Artist’s Statement

Artist’s Statement

Lisa Liske-Doorandish

 In the midst of 21st century life in the United States, where is the room for art? It is inside us, ready to be brought forth and manifested in time and space in a busy society. Our culture will pass it by unless we all as individuals steadfastly create the space for it as adults, and advocate for it in the lives of children.

My art is inextricably interwoven with helping to create that space in our society, which pushes back against the artist’s effort to give it room to flourish. In my own life, that of a cellist, the role of teacher and defender of the place of the arts in our lives goes hand in hand with my performing life. Though they complement each other, they also compete painfully for my time and attention, with one or the other claiming the greater part of my energy at any given time. This is all in the context of that art that engages and sometimes consumes most of us, the art of parenting. Certainly that art is the most common, and our legacy in that field of art will most certainly have a powerful effect through the ages though our names will probably not be associated with our contributions.

As a teacher, I take it as a privilege to have had the training and inclination to work with very young children and their parents to train up young artists and to help cultivate in the family an environment that nourishes the creative being. Likewise, I also work with adults who are seeking the fulfillment that a daily discipline in the arts provides. In the middle of that range are the teens, emerging from the protective nest of childhood, discovering for themselves the nature of their needs and the role of art in their sense of self-identity and growing independence.

Working with this age group is of particular interest to me as it is during this period that the emerging adults can most use the refuge and comfort and direction that come from discovering their interior worlds and relationship to the larger world through artistic pursuit. At this same time, this is the point at which children are most likely to say they wish to quit an artistic discipline begun in young childhood; if they believe that they do it only for their parents, they are likely to seek to reject it at this time. The task of handing teenagers a sense of their own agency and completion as they pursue their artistic discipline is one of the most crucial for adults involved in mentoring. The wellbeing of developing individuals depends upon it, as does the health of our society in coming generations.

For me as a mentor, working with this age group in transition from child to adult is one of great fulfillment, as I see young adults taking their work with music into their lives and thus into our future. It is also a place of artistic fulfillment for me, as these students are likely to be past their foundational technical training on their instruments, and able to begin to interact with the music and the craft of practice as creative agents.

My own training with some of the great musicians and teachers of our time, as well as my life as a solo and chamber musician have equipped me to work on the great music in the Western classical tradition. In addition, I have had the opportunity to work with musicians from North India, my first exposure to improvisation; with folk musicians; with contemporary composers; and with free improvisation. The pleasure of getting past the basic technique of our instruments and learning to work with a musical line in any of these genres is the heart of the art.

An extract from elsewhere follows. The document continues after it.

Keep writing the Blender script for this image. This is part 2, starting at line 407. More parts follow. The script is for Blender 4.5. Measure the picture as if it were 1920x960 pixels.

In my teaching I feel a fulfillment unparalleled in working with emerging young musicians on this level, especially when I have had the privilege of being their teacher from their beginnings as four to six-year-old children. In the words of one of my mentors, Anthony Martin of the New Esterhazy Quartet, my goal is “to turn my students into colleagues as quickly as possible.”  Similarly, it is a great pleasure to help adults discover their artistic voice on this beautiful instrument.  Lifelong learning is potently rewarding in an artistic pursuit.